== Short problem ==
Repeat, please, only the lines from the top of the data down to the line with "b.build('eyelashes', BROW, parent, 60)"; include both of those lines.

== Data shown ==
◇ ◇ ◇ ◇ ◇ ◇ ◇
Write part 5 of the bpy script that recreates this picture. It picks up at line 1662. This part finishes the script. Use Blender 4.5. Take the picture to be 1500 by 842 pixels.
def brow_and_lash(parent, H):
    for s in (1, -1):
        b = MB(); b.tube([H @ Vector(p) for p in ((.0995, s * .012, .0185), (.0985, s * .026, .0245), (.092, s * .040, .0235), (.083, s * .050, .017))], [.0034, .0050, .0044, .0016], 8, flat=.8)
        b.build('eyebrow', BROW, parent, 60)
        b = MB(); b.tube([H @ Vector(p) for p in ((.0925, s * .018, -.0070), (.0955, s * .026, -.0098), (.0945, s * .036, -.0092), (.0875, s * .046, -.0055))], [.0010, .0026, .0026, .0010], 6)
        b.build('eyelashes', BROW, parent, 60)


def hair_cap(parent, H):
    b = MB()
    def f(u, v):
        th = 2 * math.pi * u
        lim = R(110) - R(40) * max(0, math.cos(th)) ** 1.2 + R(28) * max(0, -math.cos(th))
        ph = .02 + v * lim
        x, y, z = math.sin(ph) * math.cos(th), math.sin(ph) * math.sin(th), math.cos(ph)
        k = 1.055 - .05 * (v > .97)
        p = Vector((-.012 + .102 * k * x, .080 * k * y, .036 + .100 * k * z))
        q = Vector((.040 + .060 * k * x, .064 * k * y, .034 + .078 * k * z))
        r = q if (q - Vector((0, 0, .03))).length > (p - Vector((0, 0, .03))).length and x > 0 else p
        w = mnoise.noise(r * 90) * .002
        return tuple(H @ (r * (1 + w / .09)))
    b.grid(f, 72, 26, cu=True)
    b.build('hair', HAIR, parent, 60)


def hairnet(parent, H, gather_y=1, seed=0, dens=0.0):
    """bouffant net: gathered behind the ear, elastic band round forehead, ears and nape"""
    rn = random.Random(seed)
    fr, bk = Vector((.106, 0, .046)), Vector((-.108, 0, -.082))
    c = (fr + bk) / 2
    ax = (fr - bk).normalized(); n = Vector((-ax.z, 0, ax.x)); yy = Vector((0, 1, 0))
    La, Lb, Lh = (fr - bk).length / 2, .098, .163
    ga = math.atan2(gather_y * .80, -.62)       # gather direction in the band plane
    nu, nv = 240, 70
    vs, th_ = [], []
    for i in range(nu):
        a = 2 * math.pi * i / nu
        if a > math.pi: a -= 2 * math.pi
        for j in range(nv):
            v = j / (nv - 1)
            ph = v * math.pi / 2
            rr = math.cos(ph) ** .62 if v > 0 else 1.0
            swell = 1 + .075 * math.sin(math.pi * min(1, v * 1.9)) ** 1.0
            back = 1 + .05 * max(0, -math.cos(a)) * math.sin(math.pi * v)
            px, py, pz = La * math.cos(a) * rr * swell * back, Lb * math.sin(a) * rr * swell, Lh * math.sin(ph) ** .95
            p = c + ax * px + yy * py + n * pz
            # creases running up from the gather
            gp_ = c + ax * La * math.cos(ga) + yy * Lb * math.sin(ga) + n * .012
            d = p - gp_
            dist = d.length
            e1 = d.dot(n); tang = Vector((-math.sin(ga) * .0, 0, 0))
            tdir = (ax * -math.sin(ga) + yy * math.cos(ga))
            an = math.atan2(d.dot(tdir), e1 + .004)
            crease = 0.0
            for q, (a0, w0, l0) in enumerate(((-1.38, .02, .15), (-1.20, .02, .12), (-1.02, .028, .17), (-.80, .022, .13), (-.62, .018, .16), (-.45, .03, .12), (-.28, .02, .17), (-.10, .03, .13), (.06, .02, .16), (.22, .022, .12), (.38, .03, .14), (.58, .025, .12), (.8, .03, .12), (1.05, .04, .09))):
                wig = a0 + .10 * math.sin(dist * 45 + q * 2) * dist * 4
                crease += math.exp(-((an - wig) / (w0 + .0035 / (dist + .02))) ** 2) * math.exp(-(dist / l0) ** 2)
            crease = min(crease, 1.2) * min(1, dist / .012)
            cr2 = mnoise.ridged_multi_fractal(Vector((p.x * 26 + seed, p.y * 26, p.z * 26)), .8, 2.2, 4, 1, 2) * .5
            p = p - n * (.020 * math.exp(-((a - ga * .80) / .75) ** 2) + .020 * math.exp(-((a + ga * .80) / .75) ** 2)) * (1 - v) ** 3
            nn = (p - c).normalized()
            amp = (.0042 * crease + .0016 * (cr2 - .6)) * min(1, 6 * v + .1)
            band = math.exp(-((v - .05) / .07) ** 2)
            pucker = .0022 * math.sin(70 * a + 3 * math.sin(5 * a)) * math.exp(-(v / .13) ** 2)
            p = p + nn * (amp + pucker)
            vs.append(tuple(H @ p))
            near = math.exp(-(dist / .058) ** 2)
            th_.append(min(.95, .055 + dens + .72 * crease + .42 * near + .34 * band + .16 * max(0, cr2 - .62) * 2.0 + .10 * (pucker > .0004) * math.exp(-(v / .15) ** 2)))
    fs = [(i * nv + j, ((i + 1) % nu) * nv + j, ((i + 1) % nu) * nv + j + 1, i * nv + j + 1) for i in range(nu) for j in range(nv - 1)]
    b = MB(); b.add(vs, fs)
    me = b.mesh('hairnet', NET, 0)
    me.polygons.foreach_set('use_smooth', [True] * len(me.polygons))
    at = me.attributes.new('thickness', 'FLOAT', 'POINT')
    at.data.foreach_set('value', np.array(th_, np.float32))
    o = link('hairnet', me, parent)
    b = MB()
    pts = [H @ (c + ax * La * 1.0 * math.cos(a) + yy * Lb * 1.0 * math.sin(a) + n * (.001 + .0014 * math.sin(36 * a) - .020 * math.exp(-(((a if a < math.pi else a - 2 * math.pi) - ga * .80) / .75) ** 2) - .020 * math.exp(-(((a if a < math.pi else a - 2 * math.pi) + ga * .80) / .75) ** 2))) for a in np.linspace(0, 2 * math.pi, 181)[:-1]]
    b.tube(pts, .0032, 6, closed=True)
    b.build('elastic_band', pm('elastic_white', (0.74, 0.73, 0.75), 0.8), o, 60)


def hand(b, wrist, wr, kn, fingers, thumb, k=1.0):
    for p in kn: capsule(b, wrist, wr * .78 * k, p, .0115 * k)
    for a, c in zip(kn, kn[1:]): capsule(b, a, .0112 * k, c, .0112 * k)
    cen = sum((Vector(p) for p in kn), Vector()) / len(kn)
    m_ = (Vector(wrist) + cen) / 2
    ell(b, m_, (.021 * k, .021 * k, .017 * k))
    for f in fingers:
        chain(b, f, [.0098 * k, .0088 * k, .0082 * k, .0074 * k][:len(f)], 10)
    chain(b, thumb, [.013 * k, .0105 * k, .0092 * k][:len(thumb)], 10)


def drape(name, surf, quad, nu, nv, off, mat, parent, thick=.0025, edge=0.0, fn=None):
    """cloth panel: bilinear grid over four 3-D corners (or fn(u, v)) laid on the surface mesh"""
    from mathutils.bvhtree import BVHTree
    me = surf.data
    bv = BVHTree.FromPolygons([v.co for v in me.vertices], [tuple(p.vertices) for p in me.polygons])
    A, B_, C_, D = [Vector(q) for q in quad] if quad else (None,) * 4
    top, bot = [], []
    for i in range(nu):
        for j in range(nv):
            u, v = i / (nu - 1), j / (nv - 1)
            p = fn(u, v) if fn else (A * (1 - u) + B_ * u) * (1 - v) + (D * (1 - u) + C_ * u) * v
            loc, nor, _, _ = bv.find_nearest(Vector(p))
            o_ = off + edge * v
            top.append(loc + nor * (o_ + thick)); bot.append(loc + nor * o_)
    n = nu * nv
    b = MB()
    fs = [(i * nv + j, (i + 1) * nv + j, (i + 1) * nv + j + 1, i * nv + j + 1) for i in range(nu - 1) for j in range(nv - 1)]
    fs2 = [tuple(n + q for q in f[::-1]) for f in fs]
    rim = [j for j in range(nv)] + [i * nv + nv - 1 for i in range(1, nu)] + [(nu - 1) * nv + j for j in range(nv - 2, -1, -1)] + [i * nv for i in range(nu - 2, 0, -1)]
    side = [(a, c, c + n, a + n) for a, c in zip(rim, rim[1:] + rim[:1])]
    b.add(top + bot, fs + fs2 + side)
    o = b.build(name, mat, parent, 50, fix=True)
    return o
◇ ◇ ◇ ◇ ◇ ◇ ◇
== Result of the task ==
Write part 5 of the bpy script that recreates this picture. It picks up at line 1662. This part finishes the script. Use Blender 4.5. Take the picture to be 1500 by 842 pixels.
def brow_and_lash(parent, H):
    for s in (1, -1):
        b = MB(); b.tube([H @ Vector(p) for p in ((.0995, s * .012, .0185), (.0985, s * .026, .0245), (.092, s * .040, .0235), (.083, s * .050, .017))], [.0034, .0050, .0044, .0016], 8, flat=.8)
        b.build('eyebrow', BROW, parent, 60)
        b = MB(); b.tube([H @ Vector(p) for p in ((.0925, s * .018, -.0070), (.0955, s * .026, -.0098), (.0945, s * .036, -.0092), (.0875, s * .046, -.0055))], [.0010, .0026, .0026, .0010], 6)
        b.build('eyelashes', BROW, parent, 60)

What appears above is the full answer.